Your goal -> Without the pictures, return all of the material exactly as written.

-----

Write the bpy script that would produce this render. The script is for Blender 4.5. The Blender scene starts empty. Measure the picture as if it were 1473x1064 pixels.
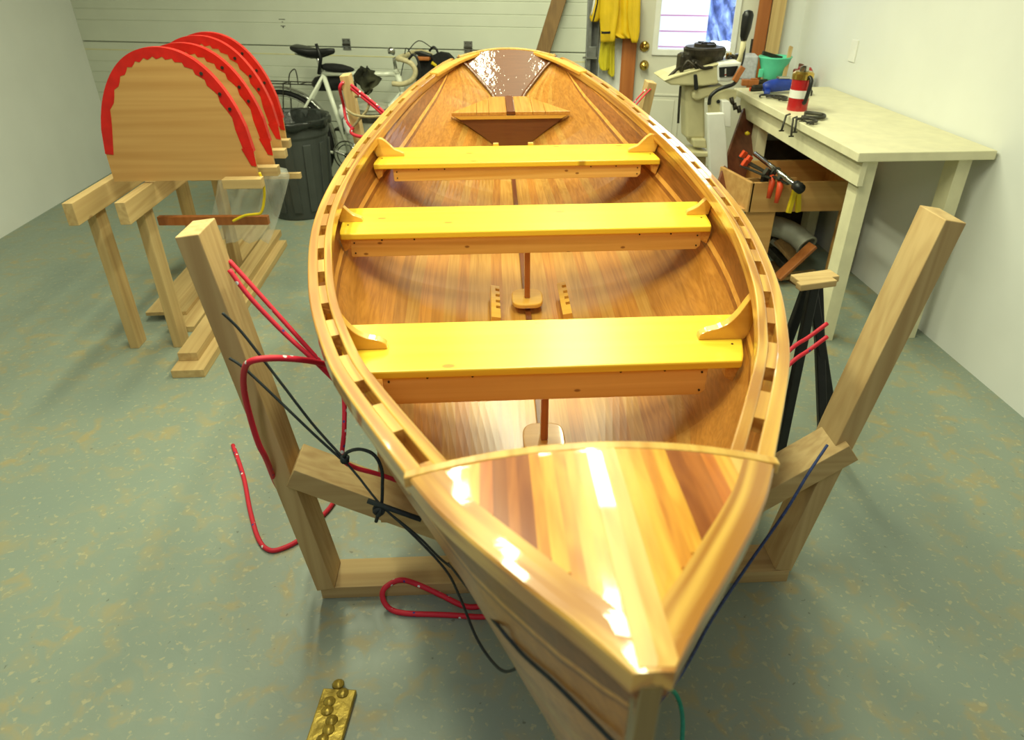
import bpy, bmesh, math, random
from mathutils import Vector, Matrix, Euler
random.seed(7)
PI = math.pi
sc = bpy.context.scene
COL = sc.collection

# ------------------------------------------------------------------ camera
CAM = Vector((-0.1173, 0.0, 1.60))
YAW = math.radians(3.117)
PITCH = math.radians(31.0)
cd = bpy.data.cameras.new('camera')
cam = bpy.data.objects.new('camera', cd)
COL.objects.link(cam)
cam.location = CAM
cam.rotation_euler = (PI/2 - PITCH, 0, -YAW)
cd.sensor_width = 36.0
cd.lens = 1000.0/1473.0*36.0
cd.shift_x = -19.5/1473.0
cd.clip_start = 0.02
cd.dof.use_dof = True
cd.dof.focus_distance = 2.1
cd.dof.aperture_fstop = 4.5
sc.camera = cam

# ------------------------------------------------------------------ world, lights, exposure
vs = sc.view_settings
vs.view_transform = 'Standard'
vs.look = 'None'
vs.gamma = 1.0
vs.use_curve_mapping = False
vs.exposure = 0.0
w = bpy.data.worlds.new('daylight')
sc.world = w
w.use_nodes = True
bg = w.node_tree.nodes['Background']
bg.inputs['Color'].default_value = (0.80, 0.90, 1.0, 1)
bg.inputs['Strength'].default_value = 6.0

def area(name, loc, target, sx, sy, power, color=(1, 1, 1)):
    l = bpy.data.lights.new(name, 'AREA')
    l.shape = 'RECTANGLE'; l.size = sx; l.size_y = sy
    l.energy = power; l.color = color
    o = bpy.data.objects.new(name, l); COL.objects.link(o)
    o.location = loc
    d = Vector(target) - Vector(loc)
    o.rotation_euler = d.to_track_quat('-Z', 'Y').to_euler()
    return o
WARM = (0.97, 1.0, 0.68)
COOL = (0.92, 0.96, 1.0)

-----

Output below ->
Write the bpy script that would produce this render. The script is for Blender 4.5. The Blender scene starts empty. Measure the picture as if it were 1473x1064 pixels.
import bpy, bmesh, math, random
from mathutils import Vector, Matrix, Euler
random.seed(7)
PI = math.pi
sc = bpy.context.scene
COL = sc.collection

# ------------------------------------------------------------------ camera
CAM = Vector((-0.1173, 0.0, 1.60))
YAW = math.radians(3.117)
PITCH = math.radians(31.0)
cd = bpy.data.cameras.new('camera')
cam = bpy.data.objects.new('camera', cd)
COL.objects.link(cam)
cam.location = CAM
cam.rotation_euler = (PI/2 - PITCH, 0, -YAW)
cd.sensor_width = 36.0
cd.lens = 1000.0/1473.0*36.0
cd.shift_x = -19.5/1473.0
cd.clip_start = 0.02
cd.dof.use_dof = True
cd.dof.focus_distance = 2.1
cd.dof.aperture_fstop = 4.5
sc.camera = cam

# ------------------------------------------------------------------ world, lights, exposure
vs = sc.view_settings
vs.view_transform = 'Standard'
vs.look = 'None'
vs.gamma = 1.0
vs.use_curve_mapping = False
vs.exposure = 0.0
w = bpy.data.worlds.new('daylight')
sc.world = w
w.use_nodes = True
bg = w.node_tree.nodes['Background']
bg.inputs['Color'].default_value = (0.80, 0.90, 1.0, 1)
bg.inputs['Strength'].default_value = 6.0

def area(name, loc, target, sx, sy, power, color=(1, 1, 1)):
    l = bpy.data.lights.new(name, 'AREA')
    l.shape = 'RECTANGLE'; l.size = sx; l.size_y = sy
    l.energy = power; l.color = color
    o = bpy.data.objects.new(name, l); COL.objects.link(o)
    o.location = loc
    d = Vector(target) - Vector(loc)
    o.rotation_euler = d.to_track_quat('-Z', 'Y').to_euler()
    return o
WARM = (0.97, 1.0, 0.68)
COOL = (0.92, 0.96, 1.0)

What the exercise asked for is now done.